» **Objective**
Count up the lines in the following listing that hold the word "Python", then give only that count.

Rows from a 3D scene dataset:
• • • • • • •
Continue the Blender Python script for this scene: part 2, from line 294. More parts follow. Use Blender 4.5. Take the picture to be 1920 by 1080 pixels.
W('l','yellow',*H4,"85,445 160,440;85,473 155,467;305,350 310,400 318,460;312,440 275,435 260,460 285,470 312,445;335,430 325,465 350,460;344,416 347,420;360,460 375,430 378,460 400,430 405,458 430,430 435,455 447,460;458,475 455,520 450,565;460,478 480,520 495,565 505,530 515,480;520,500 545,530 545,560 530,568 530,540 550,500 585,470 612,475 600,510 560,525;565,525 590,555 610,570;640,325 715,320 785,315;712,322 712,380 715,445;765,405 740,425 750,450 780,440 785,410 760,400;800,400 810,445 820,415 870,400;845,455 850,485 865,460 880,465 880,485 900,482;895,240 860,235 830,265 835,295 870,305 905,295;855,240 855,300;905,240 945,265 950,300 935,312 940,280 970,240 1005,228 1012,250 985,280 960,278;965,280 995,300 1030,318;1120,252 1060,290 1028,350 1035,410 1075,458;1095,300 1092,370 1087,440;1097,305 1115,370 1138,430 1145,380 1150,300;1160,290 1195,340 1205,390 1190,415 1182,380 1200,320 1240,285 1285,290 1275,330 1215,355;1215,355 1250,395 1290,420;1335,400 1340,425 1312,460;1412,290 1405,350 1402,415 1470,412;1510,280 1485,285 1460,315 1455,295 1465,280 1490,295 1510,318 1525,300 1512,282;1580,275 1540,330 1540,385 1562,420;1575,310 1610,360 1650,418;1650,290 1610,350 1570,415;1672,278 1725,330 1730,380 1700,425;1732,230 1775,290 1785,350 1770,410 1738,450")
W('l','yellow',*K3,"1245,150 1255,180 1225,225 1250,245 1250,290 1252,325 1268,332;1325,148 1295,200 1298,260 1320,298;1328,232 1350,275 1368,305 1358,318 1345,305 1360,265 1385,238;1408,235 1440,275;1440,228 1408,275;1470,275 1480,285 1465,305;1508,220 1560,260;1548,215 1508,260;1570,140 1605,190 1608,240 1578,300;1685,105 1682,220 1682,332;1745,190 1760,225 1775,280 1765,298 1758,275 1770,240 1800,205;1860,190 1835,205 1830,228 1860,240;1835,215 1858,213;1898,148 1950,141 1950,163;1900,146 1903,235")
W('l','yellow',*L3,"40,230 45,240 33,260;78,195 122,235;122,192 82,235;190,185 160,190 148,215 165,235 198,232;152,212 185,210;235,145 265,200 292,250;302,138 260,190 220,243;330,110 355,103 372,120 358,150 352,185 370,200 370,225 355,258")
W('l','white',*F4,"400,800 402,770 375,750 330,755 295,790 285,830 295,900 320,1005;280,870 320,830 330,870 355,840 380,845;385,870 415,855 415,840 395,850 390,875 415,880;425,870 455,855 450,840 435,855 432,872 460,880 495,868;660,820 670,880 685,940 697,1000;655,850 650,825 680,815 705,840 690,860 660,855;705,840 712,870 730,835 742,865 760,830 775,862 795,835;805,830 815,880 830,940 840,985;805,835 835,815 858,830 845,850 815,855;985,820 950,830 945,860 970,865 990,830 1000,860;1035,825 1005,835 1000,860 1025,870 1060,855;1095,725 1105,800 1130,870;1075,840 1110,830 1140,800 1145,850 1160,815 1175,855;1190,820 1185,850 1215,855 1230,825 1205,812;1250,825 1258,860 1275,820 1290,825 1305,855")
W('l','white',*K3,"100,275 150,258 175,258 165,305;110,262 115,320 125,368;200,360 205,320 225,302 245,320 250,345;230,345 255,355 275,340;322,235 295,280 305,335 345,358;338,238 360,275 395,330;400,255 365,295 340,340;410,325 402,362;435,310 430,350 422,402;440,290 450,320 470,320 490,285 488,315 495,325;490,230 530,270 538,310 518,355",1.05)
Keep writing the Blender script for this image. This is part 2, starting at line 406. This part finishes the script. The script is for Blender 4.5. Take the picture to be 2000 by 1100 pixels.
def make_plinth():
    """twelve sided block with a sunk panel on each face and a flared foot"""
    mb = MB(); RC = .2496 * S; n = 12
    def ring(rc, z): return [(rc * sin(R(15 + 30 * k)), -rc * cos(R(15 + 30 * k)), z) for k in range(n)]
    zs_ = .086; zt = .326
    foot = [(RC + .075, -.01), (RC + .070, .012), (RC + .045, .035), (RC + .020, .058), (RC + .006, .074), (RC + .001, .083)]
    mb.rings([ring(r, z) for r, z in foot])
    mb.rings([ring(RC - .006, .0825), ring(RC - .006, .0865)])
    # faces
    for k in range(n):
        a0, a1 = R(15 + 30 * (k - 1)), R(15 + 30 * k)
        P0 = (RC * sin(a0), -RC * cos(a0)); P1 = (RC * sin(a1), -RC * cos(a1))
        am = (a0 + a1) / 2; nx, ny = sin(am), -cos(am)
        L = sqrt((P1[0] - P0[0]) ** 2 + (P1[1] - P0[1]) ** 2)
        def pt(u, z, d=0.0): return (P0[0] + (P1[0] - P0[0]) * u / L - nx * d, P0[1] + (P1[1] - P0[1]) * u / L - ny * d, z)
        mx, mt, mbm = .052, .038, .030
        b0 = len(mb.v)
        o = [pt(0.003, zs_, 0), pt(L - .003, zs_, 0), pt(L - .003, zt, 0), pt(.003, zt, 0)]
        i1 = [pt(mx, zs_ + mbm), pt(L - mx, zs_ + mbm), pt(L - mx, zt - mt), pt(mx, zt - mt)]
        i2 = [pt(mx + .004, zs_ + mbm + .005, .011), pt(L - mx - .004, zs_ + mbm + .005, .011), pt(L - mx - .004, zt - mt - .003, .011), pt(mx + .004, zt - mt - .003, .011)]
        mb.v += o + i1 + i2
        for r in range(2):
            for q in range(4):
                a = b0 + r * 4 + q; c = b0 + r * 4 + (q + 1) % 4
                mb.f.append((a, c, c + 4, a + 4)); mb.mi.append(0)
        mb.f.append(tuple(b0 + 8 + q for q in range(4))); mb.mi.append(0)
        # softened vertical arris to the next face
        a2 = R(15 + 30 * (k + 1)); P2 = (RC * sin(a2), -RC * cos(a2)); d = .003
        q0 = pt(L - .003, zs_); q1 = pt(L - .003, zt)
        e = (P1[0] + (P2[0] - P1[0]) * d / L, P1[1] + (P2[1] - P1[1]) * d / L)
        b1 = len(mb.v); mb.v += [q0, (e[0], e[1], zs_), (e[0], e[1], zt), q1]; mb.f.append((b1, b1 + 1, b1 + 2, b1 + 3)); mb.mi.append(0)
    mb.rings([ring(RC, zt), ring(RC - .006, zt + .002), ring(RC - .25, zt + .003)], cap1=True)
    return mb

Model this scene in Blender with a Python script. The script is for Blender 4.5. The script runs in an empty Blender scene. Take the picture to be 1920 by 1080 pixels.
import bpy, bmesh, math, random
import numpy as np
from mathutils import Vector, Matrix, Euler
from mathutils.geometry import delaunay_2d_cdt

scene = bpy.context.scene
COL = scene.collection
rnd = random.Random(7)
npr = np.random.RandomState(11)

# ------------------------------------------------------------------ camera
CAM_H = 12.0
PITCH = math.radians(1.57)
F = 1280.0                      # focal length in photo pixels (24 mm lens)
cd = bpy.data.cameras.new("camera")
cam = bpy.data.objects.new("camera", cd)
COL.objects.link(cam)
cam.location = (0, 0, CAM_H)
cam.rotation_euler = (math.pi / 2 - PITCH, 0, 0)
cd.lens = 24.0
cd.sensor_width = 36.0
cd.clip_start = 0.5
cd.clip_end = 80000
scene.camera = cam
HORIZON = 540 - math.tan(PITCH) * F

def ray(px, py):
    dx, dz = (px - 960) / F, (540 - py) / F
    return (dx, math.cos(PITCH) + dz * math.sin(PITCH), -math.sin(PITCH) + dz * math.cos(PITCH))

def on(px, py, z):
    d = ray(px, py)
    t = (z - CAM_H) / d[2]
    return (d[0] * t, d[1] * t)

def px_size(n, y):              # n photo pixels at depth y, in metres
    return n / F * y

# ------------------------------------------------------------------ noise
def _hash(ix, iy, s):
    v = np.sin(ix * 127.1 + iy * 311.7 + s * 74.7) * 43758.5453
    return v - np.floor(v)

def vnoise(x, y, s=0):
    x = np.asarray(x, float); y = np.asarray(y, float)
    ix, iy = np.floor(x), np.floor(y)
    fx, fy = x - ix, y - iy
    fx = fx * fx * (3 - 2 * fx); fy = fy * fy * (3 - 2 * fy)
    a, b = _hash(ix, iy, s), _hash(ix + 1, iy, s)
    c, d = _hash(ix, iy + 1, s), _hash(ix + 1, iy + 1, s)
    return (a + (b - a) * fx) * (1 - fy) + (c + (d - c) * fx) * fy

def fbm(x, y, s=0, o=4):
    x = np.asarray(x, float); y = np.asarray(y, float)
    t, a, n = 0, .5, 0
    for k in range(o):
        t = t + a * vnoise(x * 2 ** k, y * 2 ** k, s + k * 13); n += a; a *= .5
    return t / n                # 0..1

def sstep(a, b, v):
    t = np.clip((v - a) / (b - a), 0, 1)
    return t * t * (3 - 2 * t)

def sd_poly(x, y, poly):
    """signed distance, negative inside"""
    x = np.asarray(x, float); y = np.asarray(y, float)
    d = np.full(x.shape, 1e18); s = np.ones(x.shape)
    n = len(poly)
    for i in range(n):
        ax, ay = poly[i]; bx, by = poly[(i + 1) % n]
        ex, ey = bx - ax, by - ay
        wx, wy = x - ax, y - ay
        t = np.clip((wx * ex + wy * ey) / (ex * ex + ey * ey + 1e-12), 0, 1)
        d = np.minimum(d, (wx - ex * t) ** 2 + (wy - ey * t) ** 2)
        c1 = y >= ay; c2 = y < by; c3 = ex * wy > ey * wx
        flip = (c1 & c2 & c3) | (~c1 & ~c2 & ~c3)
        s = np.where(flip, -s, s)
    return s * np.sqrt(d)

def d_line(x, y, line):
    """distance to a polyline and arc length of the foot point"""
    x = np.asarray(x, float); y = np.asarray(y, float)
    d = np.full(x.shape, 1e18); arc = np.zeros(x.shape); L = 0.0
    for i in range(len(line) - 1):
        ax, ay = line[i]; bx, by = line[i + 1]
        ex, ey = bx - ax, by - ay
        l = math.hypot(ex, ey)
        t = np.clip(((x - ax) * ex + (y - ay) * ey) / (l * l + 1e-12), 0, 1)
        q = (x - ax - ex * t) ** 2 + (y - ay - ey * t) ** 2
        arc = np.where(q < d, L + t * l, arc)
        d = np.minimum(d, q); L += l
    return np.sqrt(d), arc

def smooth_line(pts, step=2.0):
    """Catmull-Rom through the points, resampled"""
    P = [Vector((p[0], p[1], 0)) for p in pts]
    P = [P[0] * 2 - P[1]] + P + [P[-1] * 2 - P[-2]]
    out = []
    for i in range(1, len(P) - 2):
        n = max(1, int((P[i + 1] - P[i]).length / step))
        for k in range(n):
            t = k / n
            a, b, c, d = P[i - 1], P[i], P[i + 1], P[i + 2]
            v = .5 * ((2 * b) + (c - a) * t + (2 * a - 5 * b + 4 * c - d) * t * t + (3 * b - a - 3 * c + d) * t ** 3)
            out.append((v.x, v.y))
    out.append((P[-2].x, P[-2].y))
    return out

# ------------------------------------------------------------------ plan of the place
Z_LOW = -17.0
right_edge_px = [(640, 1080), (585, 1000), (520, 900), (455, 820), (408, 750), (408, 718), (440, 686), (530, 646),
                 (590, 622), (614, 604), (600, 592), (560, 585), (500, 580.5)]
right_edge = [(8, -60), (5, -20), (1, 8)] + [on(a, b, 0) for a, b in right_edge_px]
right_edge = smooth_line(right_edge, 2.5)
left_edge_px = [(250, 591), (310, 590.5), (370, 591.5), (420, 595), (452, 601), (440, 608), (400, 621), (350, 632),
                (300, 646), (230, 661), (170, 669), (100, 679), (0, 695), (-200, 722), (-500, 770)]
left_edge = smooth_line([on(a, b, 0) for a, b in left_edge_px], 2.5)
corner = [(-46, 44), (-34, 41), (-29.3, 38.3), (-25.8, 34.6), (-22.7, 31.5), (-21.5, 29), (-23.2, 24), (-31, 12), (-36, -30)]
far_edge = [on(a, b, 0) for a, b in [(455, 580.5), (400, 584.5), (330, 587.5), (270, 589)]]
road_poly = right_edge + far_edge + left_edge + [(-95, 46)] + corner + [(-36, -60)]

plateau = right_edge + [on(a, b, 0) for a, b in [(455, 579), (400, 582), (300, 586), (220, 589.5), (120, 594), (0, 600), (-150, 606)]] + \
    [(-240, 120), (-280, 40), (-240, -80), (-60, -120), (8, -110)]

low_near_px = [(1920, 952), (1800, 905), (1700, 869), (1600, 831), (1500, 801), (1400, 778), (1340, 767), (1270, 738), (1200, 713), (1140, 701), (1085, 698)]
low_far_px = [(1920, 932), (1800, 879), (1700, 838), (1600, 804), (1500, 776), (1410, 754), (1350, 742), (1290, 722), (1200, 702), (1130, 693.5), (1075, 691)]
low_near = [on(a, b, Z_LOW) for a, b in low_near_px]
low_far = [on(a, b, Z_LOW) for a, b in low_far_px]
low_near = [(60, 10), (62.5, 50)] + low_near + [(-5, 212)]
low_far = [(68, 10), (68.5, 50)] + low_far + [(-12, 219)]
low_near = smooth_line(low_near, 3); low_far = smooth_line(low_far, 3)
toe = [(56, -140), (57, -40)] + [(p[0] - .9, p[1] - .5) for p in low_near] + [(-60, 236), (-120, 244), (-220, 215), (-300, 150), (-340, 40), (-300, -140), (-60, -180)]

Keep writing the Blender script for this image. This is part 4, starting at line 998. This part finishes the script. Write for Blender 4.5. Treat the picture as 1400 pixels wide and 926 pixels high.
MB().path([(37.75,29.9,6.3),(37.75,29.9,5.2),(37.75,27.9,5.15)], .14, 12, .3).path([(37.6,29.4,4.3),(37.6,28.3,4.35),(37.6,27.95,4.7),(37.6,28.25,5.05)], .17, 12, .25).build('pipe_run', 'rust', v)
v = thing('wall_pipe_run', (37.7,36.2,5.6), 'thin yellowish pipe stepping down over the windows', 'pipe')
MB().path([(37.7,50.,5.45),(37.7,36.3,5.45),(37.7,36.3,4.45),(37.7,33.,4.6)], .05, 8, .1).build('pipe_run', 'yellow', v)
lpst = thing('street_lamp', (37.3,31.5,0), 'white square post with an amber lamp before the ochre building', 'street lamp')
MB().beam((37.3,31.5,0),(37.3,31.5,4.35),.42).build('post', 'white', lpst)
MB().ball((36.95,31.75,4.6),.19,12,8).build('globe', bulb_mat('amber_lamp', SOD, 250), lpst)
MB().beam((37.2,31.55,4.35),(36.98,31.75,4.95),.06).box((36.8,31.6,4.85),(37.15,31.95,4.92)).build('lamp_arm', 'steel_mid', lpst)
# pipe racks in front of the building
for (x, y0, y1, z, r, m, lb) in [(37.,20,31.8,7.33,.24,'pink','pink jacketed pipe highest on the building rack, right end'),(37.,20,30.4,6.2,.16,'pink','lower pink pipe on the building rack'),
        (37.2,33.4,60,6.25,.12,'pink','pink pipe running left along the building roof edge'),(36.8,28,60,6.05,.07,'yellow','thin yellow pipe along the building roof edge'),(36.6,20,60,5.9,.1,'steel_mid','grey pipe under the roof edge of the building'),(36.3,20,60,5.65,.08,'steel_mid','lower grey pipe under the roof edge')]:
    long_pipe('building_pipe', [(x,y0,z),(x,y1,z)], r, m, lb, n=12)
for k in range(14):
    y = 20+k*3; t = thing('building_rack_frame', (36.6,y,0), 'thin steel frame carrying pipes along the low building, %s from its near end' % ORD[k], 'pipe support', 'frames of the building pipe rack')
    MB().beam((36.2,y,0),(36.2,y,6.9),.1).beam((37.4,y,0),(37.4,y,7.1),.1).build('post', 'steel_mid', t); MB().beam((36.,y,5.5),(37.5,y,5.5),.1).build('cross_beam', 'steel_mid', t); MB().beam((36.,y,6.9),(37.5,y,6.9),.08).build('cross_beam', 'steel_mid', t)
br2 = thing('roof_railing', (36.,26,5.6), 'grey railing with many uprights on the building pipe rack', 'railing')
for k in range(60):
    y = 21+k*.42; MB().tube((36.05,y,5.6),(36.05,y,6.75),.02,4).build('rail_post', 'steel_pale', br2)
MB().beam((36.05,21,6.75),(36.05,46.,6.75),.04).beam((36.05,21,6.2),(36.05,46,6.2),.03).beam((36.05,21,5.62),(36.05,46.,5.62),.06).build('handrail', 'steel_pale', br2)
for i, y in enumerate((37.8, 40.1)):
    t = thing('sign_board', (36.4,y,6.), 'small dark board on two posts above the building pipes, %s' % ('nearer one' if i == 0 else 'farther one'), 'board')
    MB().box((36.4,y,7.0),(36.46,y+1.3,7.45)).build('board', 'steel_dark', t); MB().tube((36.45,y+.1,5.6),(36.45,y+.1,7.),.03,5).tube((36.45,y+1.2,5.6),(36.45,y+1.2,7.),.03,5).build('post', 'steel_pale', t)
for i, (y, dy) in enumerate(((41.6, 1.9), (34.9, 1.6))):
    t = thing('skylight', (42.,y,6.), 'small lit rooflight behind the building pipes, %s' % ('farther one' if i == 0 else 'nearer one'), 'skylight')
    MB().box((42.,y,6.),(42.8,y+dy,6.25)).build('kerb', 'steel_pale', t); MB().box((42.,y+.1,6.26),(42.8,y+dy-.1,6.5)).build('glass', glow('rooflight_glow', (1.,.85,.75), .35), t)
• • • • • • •
» **Problem solution**
2